A few years back I read a book which I'd like to look up again:

  • It starts in a ship.
  • It's on a tether from a space station (I think).
  • Its job is to scavenge (and clean) debris from earth orbit.
  • It's a one man operation.
  • He snags something unusual, apparently not of earthly origin which sets up the opening premise.
  • You stopped reading just when the man snagged something unearthly? So you have no idea what kind of thing it was, or what happened afterward?
    – user14111
    Commented Sep 14, 2017 at 4:21
  • 1
    How many years back is "a few"? Less than 10? More than 20?
    – user14111
    Commented Sep 14, 2017 at 4:22
  • Less than ten, I believe, although the book itself could be a bit older. I'd guess less than 10-15 to be safe.
    – user212553
    Commented Sep 14, 2017 at 11:52
  • I did read it but, at the moment, I can't recall the rest of the book. It was a great opening and I'd like to re-read it which is why I'm asking.
    – user212553
    Commented Sep 14, 2017 at 11:56

1 Answer 1


I believe you're recalling the opening chapter of Existence (2012) by David Brin.

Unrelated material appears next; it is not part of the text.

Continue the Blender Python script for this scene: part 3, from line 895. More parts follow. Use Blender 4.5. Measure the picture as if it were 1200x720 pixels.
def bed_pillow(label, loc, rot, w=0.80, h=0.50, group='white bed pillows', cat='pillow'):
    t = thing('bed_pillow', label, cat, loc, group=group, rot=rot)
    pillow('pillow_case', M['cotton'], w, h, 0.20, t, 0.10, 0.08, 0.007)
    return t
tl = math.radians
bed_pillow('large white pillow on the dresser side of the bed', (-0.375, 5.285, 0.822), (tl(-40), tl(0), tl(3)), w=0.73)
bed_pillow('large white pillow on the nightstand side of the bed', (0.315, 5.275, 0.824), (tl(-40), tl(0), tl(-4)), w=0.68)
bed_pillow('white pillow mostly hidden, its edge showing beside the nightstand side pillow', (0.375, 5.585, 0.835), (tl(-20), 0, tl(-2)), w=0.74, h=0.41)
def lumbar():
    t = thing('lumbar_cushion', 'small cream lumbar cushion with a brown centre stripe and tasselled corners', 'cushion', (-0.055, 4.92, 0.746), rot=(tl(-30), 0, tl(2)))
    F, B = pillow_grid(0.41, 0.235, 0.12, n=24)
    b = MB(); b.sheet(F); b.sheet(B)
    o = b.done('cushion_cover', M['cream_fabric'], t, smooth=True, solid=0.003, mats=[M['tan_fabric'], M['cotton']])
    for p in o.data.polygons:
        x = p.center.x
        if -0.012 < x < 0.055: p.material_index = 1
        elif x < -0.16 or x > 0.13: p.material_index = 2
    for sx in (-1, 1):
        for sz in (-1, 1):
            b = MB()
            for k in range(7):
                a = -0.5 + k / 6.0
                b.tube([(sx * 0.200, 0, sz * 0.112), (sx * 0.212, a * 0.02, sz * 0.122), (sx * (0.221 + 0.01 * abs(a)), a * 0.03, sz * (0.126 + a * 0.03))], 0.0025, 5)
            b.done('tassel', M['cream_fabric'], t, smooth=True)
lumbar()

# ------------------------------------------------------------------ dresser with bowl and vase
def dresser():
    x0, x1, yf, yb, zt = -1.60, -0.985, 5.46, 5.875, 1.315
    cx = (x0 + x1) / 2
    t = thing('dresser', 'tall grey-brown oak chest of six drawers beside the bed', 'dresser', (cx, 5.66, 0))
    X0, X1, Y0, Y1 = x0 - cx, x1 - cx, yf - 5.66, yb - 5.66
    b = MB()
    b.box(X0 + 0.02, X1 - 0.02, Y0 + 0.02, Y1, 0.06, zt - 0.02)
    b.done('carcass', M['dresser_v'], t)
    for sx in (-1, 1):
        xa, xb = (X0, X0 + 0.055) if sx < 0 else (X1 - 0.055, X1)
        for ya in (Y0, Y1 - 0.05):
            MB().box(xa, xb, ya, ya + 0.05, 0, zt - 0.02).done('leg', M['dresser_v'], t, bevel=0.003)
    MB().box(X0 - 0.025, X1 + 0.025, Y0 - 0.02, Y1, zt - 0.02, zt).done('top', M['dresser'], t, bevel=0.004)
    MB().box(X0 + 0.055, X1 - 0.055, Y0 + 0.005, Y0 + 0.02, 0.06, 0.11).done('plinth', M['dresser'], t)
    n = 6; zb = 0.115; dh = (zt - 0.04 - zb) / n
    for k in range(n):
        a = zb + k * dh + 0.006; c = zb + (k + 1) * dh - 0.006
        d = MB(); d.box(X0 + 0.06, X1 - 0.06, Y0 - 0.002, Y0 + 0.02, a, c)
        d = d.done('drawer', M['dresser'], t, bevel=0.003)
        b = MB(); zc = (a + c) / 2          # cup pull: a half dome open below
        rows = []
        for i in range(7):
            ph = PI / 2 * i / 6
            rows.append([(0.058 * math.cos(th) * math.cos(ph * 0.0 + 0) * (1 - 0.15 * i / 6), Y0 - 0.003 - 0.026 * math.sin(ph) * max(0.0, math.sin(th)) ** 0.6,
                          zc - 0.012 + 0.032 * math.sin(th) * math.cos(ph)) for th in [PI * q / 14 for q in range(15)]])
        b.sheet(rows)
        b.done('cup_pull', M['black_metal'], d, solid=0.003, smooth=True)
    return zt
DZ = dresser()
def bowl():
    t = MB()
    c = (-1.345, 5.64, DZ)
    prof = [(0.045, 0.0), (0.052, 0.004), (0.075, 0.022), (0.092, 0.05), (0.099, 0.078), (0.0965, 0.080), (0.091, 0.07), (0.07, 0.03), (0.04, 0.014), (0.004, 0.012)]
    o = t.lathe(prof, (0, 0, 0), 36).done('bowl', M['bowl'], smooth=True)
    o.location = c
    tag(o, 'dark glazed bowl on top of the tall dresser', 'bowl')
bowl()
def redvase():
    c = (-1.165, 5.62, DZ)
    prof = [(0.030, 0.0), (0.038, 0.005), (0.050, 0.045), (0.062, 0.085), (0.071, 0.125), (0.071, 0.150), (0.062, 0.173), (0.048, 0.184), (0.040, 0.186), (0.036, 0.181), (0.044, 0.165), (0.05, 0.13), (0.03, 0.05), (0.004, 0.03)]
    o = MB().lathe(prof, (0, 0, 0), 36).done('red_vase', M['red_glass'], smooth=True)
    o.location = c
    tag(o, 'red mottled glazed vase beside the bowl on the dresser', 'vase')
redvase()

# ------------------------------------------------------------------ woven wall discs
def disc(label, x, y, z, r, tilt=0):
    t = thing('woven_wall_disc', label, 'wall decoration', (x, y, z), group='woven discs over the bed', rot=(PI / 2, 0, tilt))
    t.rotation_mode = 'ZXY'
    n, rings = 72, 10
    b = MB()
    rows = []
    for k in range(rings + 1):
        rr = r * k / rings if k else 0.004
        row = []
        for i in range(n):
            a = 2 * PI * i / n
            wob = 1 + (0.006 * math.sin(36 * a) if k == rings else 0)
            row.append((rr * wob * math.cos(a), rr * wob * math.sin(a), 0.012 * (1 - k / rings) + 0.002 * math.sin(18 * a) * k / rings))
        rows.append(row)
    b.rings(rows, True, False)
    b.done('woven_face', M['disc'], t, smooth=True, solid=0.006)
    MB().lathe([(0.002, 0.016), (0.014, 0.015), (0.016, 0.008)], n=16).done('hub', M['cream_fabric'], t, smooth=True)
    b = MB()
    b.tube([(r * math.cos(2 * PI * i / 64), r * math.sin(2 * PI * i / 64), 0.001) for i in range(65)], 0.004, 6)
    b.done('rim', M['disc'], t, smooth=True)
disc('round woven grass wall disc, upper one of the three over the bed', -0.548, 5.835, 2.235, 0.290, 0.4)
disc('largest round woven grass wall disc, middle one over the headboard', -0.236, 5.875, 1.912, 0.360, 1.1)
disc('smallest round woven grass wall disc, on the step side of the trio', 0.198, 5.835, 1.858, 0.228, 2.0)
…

Gerald Livingstone works in a one-man pod attached to a space station:

Gerald floated in a crystal shell, perched at the end of a long boom, some distance from the space station Endurance.

He is an orbital junk collector who uses an electromagnetically-manipulated tether to collect debris:

The bola is my arm.
The grabber is my hand.
Magnetic is the lever that I turn.
A planet is my fulcrum.

Most days, the little chant helped Gerald to focus on his job - that of a glorified garbageman.

He snags an unusual object:

Rushing towards rendezvous, the bola's camera spied something glittery, vaguely oval in shape, gleaming with a pale blueness that pulsed like something eager.

Gerald's hand was the grabber, turning a fielder's mitt of splayed fingers, reaching as the object loomed suddenly.

Don't flinch, he chided ancient intuitions while preparing to snatch whatever this hurtling thing might be.

Relax. It never hurts.

Only this time - in a strange and puzzling way - it did.

Which, when it's investigated later seems to be trying to communicate, but in no known language or symbology.